Survey Data

Reg No

50130178


Rating

Regional


Categories of Special Interest

Architectural, Artistic


Original Use

House


In Use As

House


Date

1780 - 1800


Coordinates

316076, 236366


Date Recorded

23/07/2018


Date Updated

--/--/--


Description

Terraced two-bay three-storey house over basement, built c. 1790, with single-storey return to rear. Vacant at time of survey (August 2018). M-profile pitched slate roof with clay ridge tiles, concealed by brick parapet with stone coping; two rendered masonry chimneystacks to party wall with yellow clay pots. Red brick walling, laid in Flemish bond, over granite plinth course and smooth-rendered basement walling. Square-headed window openings with brick jack-arches, plain reveals, granite sills and replacement uPVC windows. Round-headed doorway with brick voussoirs, plain reveals, painted masonry doorcase comprising engaged Ionic columns, fluted entablature and cornice, iron cobweb fanlight, and replacement timber six-panel raised-and-fielded door, accessed by flight of eight stone steps flanked by rendered masonry walls with stone copings and having wrought-iron railings to south with decorative cast-iron finials and hoops.
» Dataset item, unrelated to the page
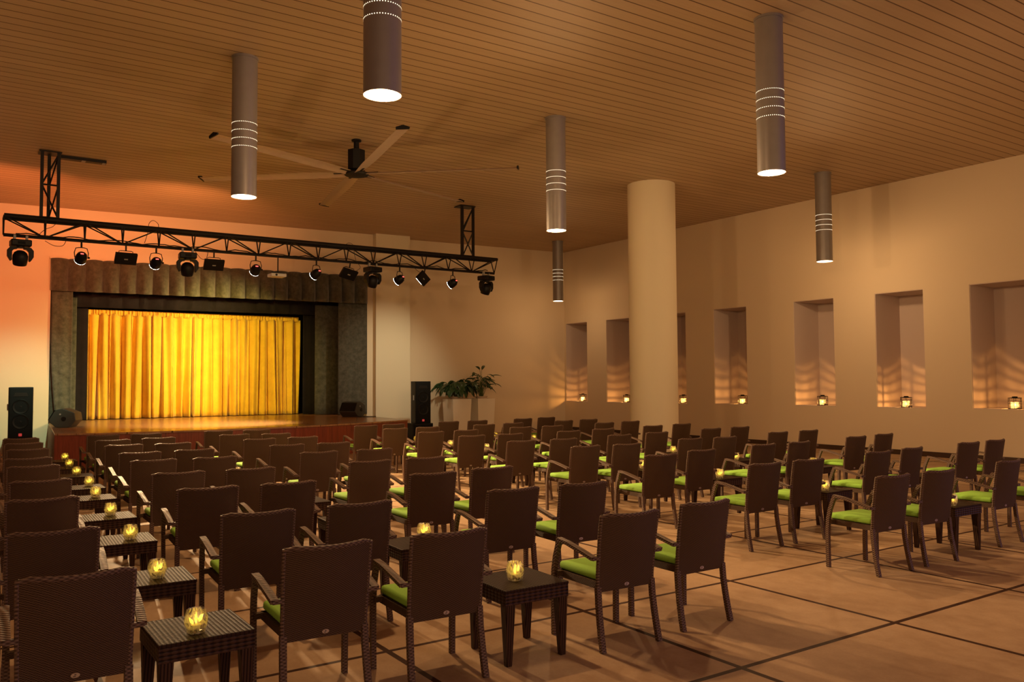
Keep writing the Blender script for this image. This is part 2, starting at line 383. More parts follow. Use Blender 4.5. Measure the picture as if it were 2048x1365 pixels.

Garden to front, enclosed to street by wrought-iron railings with decorative cast-iron hoops and foliate finials over rendered plinth walling with granite coping, accessed by full-height wrought-iron pedestrian gate hung from cast-iron piers with foliate detail and palmette finials, attached to masonry pier shared with adjoining property to south. Enclosed garden to rear. Located on tree-lined section of Drumcondra Road Lower.

Appraisal

An elegant terraced house forming part of a group of three late eighteenth-century houses on the west side of Drumcondra Road, and attached at south to an earlier terrace of slightly grander proportions, all set back behind a tree-lined buffer that separates them from the busy main thoroughfare. The terrace is highly representative of the style and proportions of Georgian residential building in Dublin, although it is distinguished from the generally later nineteenth-century urban grain of the Drumcondra suburbs. The distinctive decorative full-height wrought-iron gates and railings enclosing the front plot form a particularly notable feature of both groups of buildings. Together they make a strong contribution to the architectural quality and variety of the Drumcondra area.